Wherever a line holds the string "scene", copy that line.

## Provided material

——————

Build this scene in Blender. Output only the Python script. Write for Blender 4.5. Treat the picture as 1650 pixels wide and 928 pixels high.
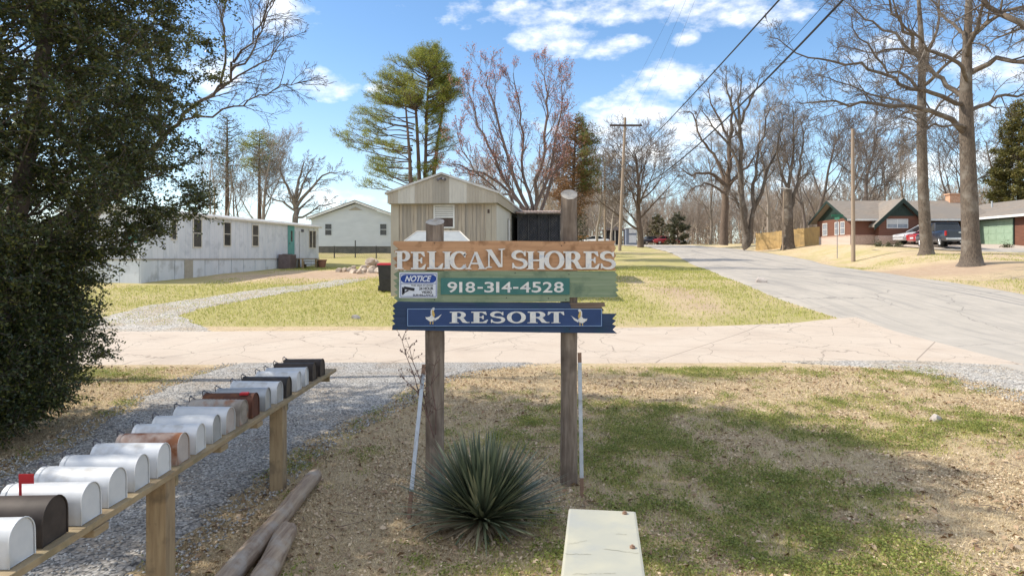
import bpy, math, random
import numpy as np
from mathutils import Vector, Matrix, noise as mnoise
R = math.radians
for o in list(bpy.data.objects): bpy.data.objects.remove(o)
SC = bpy.context.scene; COL = SC.collection
# ---------------------------------------------------------------- camera, sky, sun, exposure
CAMH, F0, CX, HY = 2.4, 1100.0, 825.0, 415.0        # eye height; focal length, centre column and horizon row in photo pixels
cam = bpy.data.cameras.new('camera'); cam.lens = 24; cam.sensor_width = 36; cam.shift_y = -49/1650
cam.clip_end = 6000; cam.clip_start = 0.05
camo = bpy.data.objects.new('camera', cam); COL.objects.link(camo)
camo.location = (0, 0, CAMH); camo.rotation_euler = (R(90), 0, 0); SC.camera = camo
SUNDIR = Vector((1.0, -0.10, -0.88)).normalized()    # the way the light travels: from the left, a little from beyond
sd = bpy.data.lights.new('sun', 'SUN'); sd.energy = 4.0; sd.angle = R(0.55); sd.color = (1.0, 0.925, 0.80)
so = bpy.data.objects.new('sun', sd); COL.objects.link(so); so.location = (-60, 10, 60)
so.rotation_euler = SUNDIR.to_track_quat('-Z', 'Y').to_euler()
SC.view_settings.view_transform = 'Standard'; SC.view_settings.look = 'None'
SC.view_settings.exposure = 0.50; SC.view_settings.gamma = 1.0; SC.view_settings.use_curve_mapping = False
try:
    SC.cycles.max_bounces = 6; SC.cycles.transparent_max_bounces = 8
except Exception: pass
W = bpy.data.worlds.new('World'); SC.world = W; W.use_nodes = True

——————

## Full answer
Build this scene in Blender. Output only the Python script. Write for Blender 4.5. Treat the picture as 1650 pixels wide and 928 pixels high.
SC = bpy.context.scene; COL = SC.collection